Random Walks

The Simplest Stochastic Process

A simple symmetric random walk is $S_n = S_0 + X_1 + \cdots + X_n$ , where each $X_i = +1$ or $-1$ with equal probability. Despite its simplicity, it captures the essence of randomness in finance and is the building block for Brownian motion.

Key Properties

For a walk starting at $S_0 = 0$ :

$E[S_n] = 0, \qquad \text{Var}(S_n) = n.$

The expected position never changes (it's a martingale), but the spread grows as $\sqrt{n}$ .

Recurrence

By Pólya's theorem, a symmetric random walk in 1D and 2D returns to the origin with probability 1 (recurrent), but in 3D and higher escapes to infinity (transient).

Gambler's Ruin

A gambler starts with $k and bets $1 per round on a fair game, stopping at $0 (ruin) or $n (target):

$P(\text{win}) = \frac{k}{n}.$

For a biased game ( $p \ne 1/2$ ): $\displaystyle P(\text{win}) = \frac{1 - (q/p)^k}{1 - (q/p)^n}$ where $q = 1 - p$ .

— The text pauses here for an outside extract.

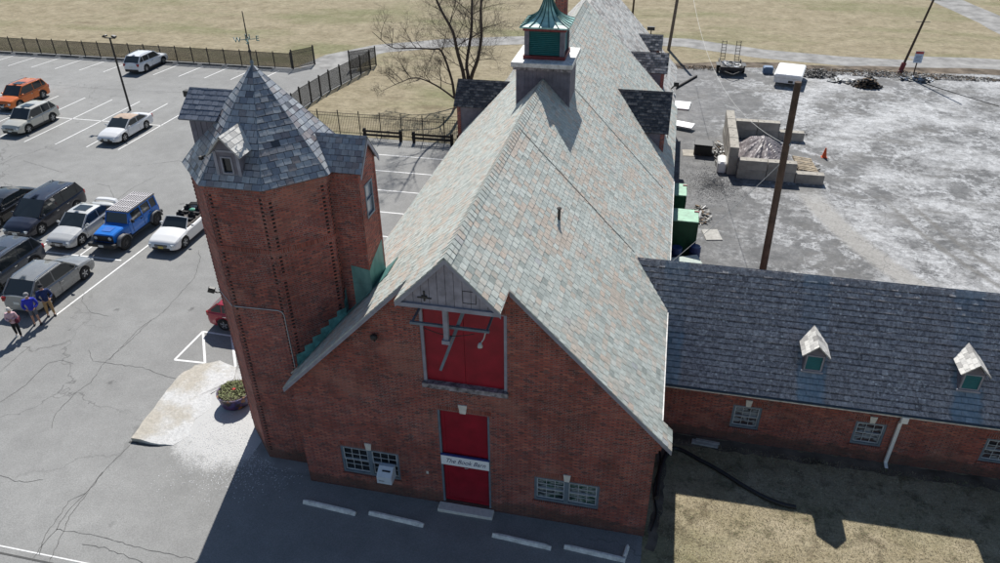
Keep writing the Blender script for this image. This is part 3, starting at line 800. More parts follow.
# toothed corners; near-black flat patches paint the shade in the deep joints
tj = MB(); tn = MB()
for k in range(8):
    c = oct(TA, k)
    for q in (1, -1):
        o2 = oct(TA, k + q); d = (o2 - c).normalized(); nn = Vector((d.y, -d.x, 0)); 
        if nn.dot(c - Vector((TX, TY, 0))) < 0: nn = -nn
        z = 0.4; i = 0
        while z < ZT - 0.35:
            if hash01(k * 7 + q, i, 4) < 0.08: z += 0.136; i += 1; continue
            a0, a1 = (0.10, 0.19)
            P = [c + d * a0 + nn * 0.004 + Vector((0, 0, z)), c + d * a1 + nn * 0.004 + Vector((0, 0, z)), c + d * a1 + nn * 0.004 + Vector((0, 0, z + 0.074)), c + d * a0 + nn * 0.004 + Vector((0, 0, z + 0.074))]
            if (P[1] - P[0]).cross(P[2] - P[0]).dot(nn) < 0: P = P[::-1]
            tj.face(P)
            T = Matrix.Translation(c + Vector((0, 0, z + 0.068)))
            Rm = Matrix(((d.x, nn.x, 0, 0), (d.y, nn.y, 0, 0), (0, 0, 1, 0), (0, 0, 0, 1)))
            tn.box(-0.012, 0.20, -0.02, 0.014, 0.004, 0.062, M=T @ Rm)
            z += 0.136; i += 1
tj.build('corner_joint_shade', M['brick_dark'], tower, world=True)
tn.build('corner_bricks', M['brick'], tower, world=True)
# soldier band and corbelled top course
sb = MB(); cbm = MB()
for k in range(8):
    a, b = oct(TA + 0.012, k), oct(TA + 0.012, k + 1)
    sb.face([(a.x, a.y, 9.2), (b.x, b.y, 9.2), (b.x, b.y, 9.41), (a.x, a.y, 9.41)])
    for ap, z0, z1 in ((TA + 0.045, ZT - 0.24, ZT - 0.1), (TA + 0.085, ZT - 0.1, ZT + 0.01)):
        a, b = oct(ap, k), oct(ap, k + 1); a2, b2 = oct(TA - .02, k), oct(TA - .02, k + 1)
        cbm.face([(a.x, a.y, z0), (b.x, b.y, z0), (b.x, b.y, z1), (a.x, a.y, z1)])
        cbm.face([(a2.x, a2.y, z0), (b2.x, b2.y, z0), (b.x, b.y, z0), (a.x, a.y, z0)])
sb.build('soldier_course', M['brick_soldier'], tower, world=True)
cbm.build('corbel', M['brick'], tower, world=True)
# roof facets
APX = Vector((TX, TY, 14.56)); EA = 2.52; ZE = 11.55
for k in range(8):
    a, b = oct(EA, k), oct(EA, k + 1)
    f = MB(); A = Vector((a.x, a.y, ZE)); B = Vector((b.x, b.y, ZE))
    A2 = A + (APX - A) * 0.985; B2 = B + (APX - B) * 0.985
    slates(f, [[A, B, B2, A2]], 0.25, 0.205, t=0.018, gap=0.010, seed=20 + k, base=A, underdepth=0.05, cgap=0.018)
    f.build('roof_facet', M['slate_tower'], tower, world=True)
hp = MB()
for k in range(8):
    a = oct(EA, k); A = Vector((a.x, a.y, ZE + 0.01)); hp.tube([A, A + (APX - A) * 0.97], [0.018, 0.014], 6)
hp.build('hip_flashing', M['slate_blue'], tower, world=True)
fn = MB(); fn.lathe([(0.10, -0.10), (0.06, -0.02), (0.035, 0.06), (0.06, 0.11), (0.04, 0.16), (0.02, 0.20), (0.0, 0.22)], 16, (TX, TY, 14.5)); fn.build('finial', M['slate_blue'], tower, world=True)
# weather vane, a part with its letters
M['verdigris'] = plain('verdigris_bronze', (0.03, 0.14, 0.15), 0.5)
v = MB(); v.tube([(TX, TY, 14.6), (TX, TY, 16.12)], [0.028, 0.014], 8); v.ball((TX, TY, 14.95), 0.05, 0.05, 0.05)
vane = v.build('weather_vane', M['iron'], tower, world=True)
v = MB()
ang = R(28)
for i in range(2):
    d = Vector((math.cos(ang + i * PI / 2), math.sin(ang + i * PI / 2), 0)); v.tube([Vector((TX, TY, 15.30)) - d * 0.24, Vector((TX, TY, 15.30)) + d * 0.24], 0.011, 6)
v.build('vane_arms', M['verdigris'], vane, world=True)
vo = vane
for i, ch in enumerate('ENWS'):
    d = Vector((math.cos(ang + i * PI / 2), math.sin(ang + i * PI / 2), 0)) * 0.29
    text_mesh('vane_letter', ch, 0.22, 0, (d.x, d.y, 15.30), (R(90), 0, R(8)), M['verdigris'], vane, 0.012)

# ---- little front dormer
DX = -12.37; DY = 18.24
d = MB(); hw = 0.42; zb, ze, zp = 11.78, 12.62, 13.08
wall(d, [(DX - hw, zb), (DX + hw, zb), (DX + hw, ze), (DX, zp), (DX - hw, ze)], [rect(DX - 0.18, DX + 0.16, 11.92, 12.44)], (0, DY, 0), (1, 0, 0), (0, 0, 1), (0, -1, 0), 0.06)
for q in (1, -1):
    xx = DX + q * hw; d.face([(xx, DY, zb), (xx, DY, ze), (xx, 19.2, ze), (xx, 18.5, zb)])
dm = d.build('dormer', M['grey_wood'], tower, world=True); dm['label'] = 'small grey board dormer with pale metal roof above the corbel'
g = MB(); frame_x(g, DX - 0.20, DX + 0.18, 11.90, 12.46, DY - 0.03, 0.05, 0.045); g.box(DX - .3, DX + .3, DY - 0.02, DY - 0.001, 12.60, 12.66); g.box(DX - 0.45, DX + 0.45, DY - 0.05, DY - 0.004, 11.74, 11.80)
for q in (1, -1): g.box(DX + q * 0.36 - 0.05, DX + q * 0.36 + 0.05, DY - 0.022, DY - 0.002, 11.8, 12.62)
g.build('dormer_trim', M['grey_trim'], dm, world=True)
g = MB(); g.box(DX - 0.17, DX + 0.15, DY + 0.05, DY + 0.06, 11.92, 12.44); g.build('pane', M['glass'], dm, world=True)
rf = MB()
for q in (1, -1):
    ov = 0.56; ez = zp + 0.05 - ov * 1.10
    P = [(DX, DY - 0.16, zp + 0.05), (DX + q * ov, DY - 0.16, ez), (DX + q * ov, 18.98, ez), (DX, 19.40, zp + 0.05)]
    slates(rf, [P], 0.30, 0.19, t=0.012, gap=0.006, seed=40 + q, base=P[1], underdepth=0.04)
rf.build('dormer_roof', M['metal_roof'], dm, world=True)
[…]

Interview tip: Gambler's ruin is one of the most asked probability questions at trading firms. Know both formulas cold.

Worked Example

Starting at 0, what is the probability a symmetric walk reaches $+5$ before $-3$ ?

This is gambler's ruin with $k = 3$ (distance from lower barrier) and $n = 8$ (total gap):

$P = \frac{3}{8} = 0.375.$

Connection to Brownian Motion

Rescale steps to size $1/\sqrt{n}$ at intervals $1/n$ ; as $n \to \infty$ , the walk converges to Brownian motion (Donsker's theorem). Every BM property has a discrete random walk analog.